His work with Ariana Grande is often reduced to tabloid headlines, but musically, it holds real significance. Their 2013 hit “The Way” was more than a stepping stone for Grande’s pop career — it was also a showcase for Mac’s charisma in a mainstream lane, his verse punctuating the song with charm. Years later, “My Favorite Part,” a duet from The Divine Feminine, carried the intimacy of their real-life relationship, a slow jam that showed Miller’s softer, more romantic side. Together, the two songs captured very different but equally authentic facets of his artistry.

And then came Swimming. By 2018, Mac was threading funk, jazz, and soul into his rap with a confidence that felt both playful and reflective. Thundercat’s elastic bassline powered “What’s the Use?,” giving Mac a canvas for one of his smoothest deliveries. Their chemistry at NPR’s Tiny Desk remains one of the most beloved live sets on the internet, a performance that feels more like a time capsule of joy. After his death, producer Jon Brion finished Circles with meticulous care, ensuring that Mac’s vision for the twin albums — Swimming and Circles, conceived as two halves of one thought — reached listeners as intended. When stitched together, they feel like a dialogue cut short mid-sentence.

It’s the lyrics that stay with me most. On “Best Day Ever,” he rapped, “No matter where life takes me, find me with a smile,” a line that became a mantra of youthful optimism. Two years later, on “Come Back to Earth,” he said, “I was drowning, but now I’m swimming through stressful waters to relief.” And on “2009,” he admitted, “I don’t need to lie no more, nowadays all I do is shine, take a breath and ease my mind.” These weren’t just passing lines; they were confessions of someone trying to work out the balance between light and dark, and between chaos and calm. Listening now, they feel like fragments of self-preservation disguised as songs.

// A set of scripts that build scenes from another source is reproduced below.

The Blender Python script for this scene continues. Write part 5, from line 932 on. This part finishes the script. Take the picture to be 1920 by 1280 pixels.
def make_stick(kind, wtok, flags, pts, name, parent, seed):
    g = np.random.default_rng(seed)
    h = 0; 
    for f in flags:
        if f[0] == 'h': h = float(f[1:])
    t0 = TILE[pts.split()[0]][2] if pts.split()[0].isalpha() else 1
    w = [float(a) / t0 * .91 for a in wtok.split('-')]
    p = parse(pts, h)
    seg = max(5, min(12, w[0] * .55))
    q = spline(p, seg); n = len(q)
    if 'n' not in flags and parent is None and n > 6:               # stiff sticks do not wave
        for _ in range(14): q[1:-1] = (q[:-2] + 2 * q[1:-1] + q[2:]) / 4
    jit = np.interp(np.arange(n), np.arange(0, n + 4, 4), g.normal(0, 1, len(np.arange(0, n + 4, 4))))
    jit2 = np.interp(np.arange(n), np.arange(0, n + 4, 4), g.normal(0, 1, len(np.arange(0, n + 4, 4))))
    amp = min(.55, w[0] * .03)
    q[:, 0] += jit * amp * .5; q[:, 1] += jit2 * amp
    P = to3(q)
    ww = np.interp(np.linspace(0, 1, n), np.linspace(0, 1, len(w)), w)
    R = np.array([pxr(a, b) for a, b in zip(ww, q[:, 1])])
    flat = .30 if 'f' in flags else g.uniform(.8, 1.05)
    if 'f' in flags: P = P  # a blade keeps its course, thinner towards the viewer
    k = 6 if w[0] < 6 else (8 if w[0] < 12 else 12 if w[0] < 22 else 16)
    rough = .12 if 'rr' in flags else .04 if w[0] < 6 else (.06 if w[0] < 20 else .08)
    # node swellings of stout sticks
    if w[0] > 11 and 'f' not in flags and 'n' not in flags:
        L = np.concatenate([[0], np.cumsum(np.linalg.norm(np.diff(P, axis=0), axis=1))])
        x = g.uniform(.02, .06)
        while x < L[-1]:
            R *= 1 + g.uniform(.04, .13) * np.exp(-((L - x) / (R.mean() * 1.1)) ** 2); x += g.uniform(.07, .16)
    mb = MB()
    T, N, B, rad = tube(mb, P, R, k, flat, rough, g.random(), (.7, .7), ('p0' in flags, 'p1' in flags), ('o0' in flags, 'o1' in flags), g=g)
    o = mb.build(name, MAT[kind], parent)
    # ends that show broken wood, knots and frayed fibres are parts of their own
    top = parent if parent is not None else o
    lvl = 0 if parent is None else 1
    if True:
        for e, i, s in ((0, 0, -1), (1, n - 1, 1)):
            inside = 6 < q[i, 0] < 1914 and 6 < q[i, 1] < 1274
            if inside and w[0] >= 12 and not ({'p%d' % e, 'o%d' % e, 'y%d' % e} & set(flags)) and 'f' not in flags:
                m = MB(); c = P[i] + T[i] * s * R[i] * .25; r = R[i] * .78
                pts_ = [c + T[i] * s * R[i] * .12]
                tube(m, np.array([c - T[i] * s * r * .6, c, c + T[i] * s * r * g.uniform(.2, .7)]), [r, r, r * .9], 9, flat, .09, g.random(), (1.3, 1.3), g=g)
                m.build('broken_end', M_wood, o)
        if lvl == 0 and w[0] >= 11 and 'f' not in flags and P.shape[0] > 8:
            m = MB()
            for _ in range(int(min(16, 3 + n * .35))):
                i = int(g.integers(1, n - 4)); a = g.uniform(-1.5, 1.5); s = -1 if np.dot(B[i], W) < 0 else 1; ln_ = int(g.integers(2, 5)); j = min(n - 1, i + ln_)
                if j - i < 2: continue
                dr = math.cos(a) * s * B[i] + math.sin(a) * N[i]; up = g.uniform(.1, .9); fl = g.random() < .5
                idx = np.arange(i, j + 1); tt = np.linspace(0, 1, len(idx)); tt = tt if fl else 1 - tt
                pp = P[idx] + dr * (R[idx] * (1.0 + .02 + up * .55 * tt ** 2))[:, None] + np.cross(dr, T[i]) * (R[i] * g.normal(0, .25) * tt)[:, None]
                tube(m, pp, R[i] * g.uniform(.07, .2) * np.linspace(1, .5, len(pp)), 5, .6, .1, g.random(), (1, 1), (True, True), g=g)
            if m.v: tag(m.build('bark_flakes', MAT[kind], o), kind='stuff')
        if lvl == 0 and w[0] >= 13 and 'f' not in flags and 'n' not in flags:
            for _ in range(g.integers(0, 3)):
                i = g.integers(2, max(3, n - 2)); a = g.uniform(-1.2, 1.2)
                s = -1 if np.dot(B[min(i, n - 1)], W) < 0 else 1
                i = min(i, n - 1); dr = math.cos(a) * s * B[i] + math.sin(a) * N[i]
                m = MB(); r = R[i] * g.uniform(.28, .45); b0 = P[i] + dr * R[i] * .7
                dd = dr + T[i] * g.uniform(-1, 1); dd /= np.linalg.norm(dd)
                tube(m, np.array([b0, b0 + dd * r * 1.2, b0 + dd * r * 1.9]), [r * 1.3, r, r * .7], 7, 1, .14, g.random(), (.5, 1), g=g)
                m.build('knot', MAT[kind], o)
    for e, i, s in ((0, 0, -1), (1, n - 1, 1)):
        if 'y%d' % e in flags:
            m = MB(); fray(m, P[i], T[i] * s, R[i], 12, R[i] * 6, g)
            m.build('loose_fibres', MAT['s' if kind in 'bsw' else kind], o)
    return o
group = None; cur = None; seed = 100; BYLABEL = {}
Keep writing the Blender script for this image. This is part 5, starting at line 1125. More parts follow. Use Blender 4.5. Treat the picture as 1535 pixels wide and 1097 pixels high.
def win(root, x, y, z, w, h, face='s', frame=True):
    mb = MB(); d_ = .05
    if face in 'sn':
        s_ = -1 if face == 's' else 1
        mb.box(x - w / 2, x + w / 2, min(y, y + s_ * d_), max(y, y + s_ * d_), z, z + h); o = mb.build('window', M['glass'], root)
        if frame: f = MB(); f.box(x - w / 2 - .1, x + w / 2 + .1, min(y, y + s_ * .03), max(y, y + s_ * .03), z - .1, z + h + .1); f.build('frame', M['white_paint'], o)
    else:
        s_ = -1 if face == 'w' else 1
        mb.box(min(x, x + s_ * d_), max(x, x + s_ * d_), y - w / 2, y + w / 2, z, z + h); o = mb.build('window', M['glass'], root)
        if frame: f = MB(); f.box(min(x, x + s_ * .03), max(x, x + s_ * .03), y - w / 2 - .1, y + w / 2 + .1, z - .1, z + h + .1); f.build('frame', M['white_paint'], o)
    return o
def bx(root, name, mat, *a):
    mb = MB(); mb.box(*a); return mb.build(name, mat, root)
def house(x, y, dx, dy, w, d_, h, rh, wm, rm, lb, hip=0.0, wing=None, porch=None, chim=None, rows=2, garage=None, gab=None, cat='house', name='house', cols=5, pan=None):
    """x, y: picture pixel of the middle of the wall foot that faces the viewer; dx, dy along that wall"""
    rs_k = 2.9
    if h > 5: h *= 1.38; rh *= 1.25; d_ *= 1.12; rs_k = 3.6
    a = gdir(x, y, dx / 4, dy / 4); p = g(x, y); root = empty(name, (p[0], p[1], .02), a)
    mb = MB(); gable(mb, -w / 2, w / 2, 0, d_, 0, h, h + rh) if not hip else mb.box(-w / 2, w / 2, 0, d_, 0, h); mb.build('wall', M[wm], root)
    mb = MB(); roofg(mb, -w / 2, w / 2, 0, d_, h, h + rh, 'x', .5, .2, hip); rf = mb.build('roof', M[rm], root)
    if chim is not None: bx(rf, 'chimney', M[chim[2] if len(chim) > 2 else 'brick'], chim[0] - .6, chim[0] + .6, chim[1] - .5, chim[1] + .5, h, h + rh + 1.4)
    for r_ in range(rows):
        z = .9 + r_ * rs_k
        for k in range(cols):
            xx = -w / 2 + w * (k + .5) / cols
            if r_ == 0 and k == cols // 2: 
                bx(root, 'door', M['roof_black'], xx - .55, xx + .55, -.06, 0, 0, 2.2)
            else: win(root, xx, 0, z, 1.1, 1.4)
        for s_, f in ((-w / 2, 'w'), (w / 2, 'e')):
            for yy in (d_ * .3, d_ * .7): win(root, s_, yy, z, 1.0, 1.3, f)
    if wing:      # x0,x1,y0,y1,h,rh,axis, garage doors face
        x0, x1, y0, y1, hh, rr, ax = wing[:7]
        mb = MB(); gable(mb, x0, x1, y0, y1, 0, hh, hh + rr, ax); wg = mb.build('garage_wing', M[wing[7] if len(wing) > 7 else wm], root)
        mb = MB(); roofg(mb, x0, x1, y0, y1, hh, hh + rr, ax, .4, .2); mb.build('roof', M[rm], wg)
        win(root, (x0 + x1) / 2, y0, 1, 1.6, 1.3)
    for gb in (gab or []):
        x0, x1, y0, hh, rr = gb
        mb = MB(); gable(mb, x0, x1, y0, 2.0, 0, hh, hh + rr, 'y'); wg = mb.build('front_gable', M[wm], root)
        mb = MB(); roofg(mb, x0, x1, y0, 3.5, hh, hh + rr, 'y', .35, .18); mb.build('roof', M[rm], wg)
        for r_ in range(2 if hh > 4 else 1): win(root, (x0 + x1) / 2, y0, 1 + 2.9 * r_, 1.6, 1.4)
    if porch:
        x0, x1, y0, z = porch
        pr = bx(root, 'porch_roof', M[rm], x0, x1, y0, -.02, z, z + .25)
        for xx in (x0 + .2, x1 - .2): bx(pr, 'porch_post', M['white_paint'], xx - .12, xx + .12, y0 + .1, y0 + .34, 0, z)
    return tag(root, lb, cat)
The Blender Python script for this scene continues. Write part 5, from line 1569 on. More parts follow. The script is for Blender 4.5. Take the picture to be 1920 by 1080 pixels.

The tragedy of his death will always be tied to what was lost — the music he hadn’t yet made, the evolution we’ll never hear. But what feels just as important is what he left us. His catalog doesn’t sit like a museum of past hits; it feels alive, still shifting, still offering comfort and clarity. Every collaboration, every lyric, every experiment adds up to something more than influence or success: it adds up to presence. I didn’t press play, expecting all of this. But Miller’s music met me where I was, the way it always has. That’s the gift he left behind — not perfection, but perspective. He once wrote, “People change and things go wrong, but just remember: life goes on.” And even though he isn’t here, his music makes sure it does.